All members of the Samply community are expected to comply with the principles and conventions of the Samply manifest.
Each individual member of the Samply community moreover adheres to the rules of the Berlin Code of Conduct.
The Samply community is self-organised and committed to dividing the workload of creating software requirements, writing code and reviewing pull requests.
An open communication culture prevails. Although we develop and use Samply in a variety of independent research projects, we are committed to communicating ideas, problems and changes openly.
For discussions, questions, complaints or feature requests, contact the developers via the Samply mailing list or via one of the project issue trackers, e.g. Sample Locator, Bridgehead or Blaze Store.
Our working language for documentation is English. In meetings, we will choose our working language based on the preferences of the attendees.
Each Samply component is curated by one or more maintainers. Those who engage intensely in the development and enhancement of a component are predestined to become its maintainer (see list of component maintainers).
If you would like to join the Samply community, please register for our Samply mailing list by sending an email to join(at)samply.de. You can also leave the community by sending a mail to this list. Communication via the mailing list is archived and may be made public.
Our source code is provided "as is" without warranty on our public GitHub repositories. The maintainer of the repo is reponsible for deciding on appropriate licencing of the source code. We recommend Apache 2.0.
It is assumed that each member of the Samply community contributes to the processing of requirements and pull requests according to their own abilities and interests.
We aim to provide Docker buildfiles for each Samply application, and to publish them on Docker Hub.
We do not have Samply-wide release trains. However, each project employing Samply can maintain 'Samply distributions' to establish their own release trains.
Component maintainers are the contact persons for the components and allowed to approve pull requests and release new versions. They are responsible for implementing bug fixes and keeping the component compatible with linked components.
The members of the Samply community are self-obligated to adhere to our criteria catalogue for pull requests.
Make your code as clean as possible according to coding best practices (check out 'Clean Code' by Robert C. Martin for reference).
Projects will be version-controlled according to Gitflow. There are two permanent branches, 'master' and 'develop'. Temporary branches can be established in addition to this for features, hotfixes and release.
The software versioning uses a three-figure version number, following the guidelines of Semantic Versioning 2.0.0.
The master branch is the current stable release version. The develop branch is a copy of the latest master branch containing additional newly developed features and changes. It forms the basis for the next release.
Never work in the master branch! Establish a new temporary branch from the current develop branch for development (e.g. feature, hotfix), which will be merged into the develop branch following a successful pull request.
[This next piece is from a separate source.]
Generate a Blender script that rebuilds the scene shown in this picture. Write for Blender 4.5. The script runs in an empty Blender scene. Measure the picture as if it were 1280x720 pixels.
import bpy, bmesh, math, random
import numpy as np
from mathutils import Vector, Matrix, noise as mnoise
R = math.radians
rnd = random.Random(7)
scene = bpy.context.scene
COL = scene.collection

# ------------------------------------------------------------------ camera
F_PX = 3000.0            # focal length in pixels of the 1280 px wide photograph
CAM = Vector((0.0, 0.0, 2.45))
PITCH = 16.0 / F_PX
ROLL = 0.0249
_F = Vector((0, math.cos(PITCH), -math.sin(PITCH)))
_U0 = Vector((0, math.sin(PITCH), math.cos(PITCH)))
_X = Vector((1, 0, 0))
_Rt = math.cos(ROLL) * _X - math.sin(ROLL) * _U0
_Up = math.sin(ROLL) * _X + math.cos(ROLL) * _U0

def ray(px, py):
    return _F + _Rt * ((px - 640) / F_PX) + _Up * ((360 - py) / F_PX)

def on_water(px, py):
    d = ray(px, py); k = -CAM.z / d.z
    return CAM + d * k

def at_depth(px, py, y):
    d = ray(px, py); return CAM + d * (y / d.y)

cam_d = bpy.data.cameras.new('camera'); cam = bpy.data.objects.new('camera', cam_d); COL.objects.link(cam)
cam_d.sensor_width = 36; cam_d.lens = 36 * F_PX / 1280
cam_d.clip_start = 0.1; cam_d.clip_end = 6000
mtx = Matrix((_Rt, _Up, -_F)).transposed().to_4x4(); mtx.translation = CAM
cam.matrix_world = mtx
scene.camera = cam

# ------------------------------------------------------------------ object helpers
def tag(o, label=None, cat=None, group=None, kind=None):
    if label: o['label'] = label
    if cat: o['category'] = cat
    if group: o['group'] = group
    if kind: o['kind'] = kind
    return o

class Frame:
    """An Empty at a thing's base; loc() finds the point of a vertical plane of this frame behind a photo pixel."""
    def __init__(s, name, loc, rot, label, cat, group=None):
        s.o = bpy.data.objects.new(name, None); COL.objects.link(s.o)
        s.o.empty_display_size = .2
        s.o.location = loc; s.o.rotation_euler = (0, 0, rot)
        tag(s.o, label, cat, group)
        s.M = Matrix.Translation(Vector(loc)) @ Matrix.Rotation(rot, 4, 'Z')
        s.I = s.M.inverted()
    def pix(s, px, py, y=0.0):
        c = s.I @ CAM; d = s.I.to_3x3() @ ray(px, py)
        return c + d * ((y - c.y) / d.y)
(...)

It is possible to add the appendix 'SNAPSHOT' for versions under development. Avoid dependencies from a SNAPSHOT version, unless the concerned version is also a SNAPSHOT. The develop and master branch must never depend on SNAPSHOT versions.
Pull requests should be addressed by the responsible component maintainers. To approve a pull request, the acceptance of a component maintainer is required.
Component maintainers need to be aware that pull requests are of high priority and should be tended to within 2 days. Delays in pull request approval might otherwise slow down the entire developement process.
Only the component maintainers are allowed to merge branches into develop and to push from develop into the master branch for a new release. New features should be merged from the develop into the master branch within two weeks.
For Java software, we support one OpenJDK version on release.
We endeavour to keep external dependencies as low as possible. External libraries have to be agreed by the affected component maintainers before use.
Each modification should be communicated to the component maintainer. Other involved community members should also be informed promptly.
Whenever a modification is made to interfaces, we will perform a system test.
We use a Samply license header for our software. Embedding this header is a requirement for each Samply component.
For each release, we ensure compatibility is maintained between connected Samply components (for combinations, check the releases tabs or the docker compose files of the deployments at GitHub/Samply). If necessary, we modify affected Samply components to ensure compatibility.
Only when there are very good reasons do we deviate from the rules of this criteria catalogue. Please inform affected community members about any deviations promptly.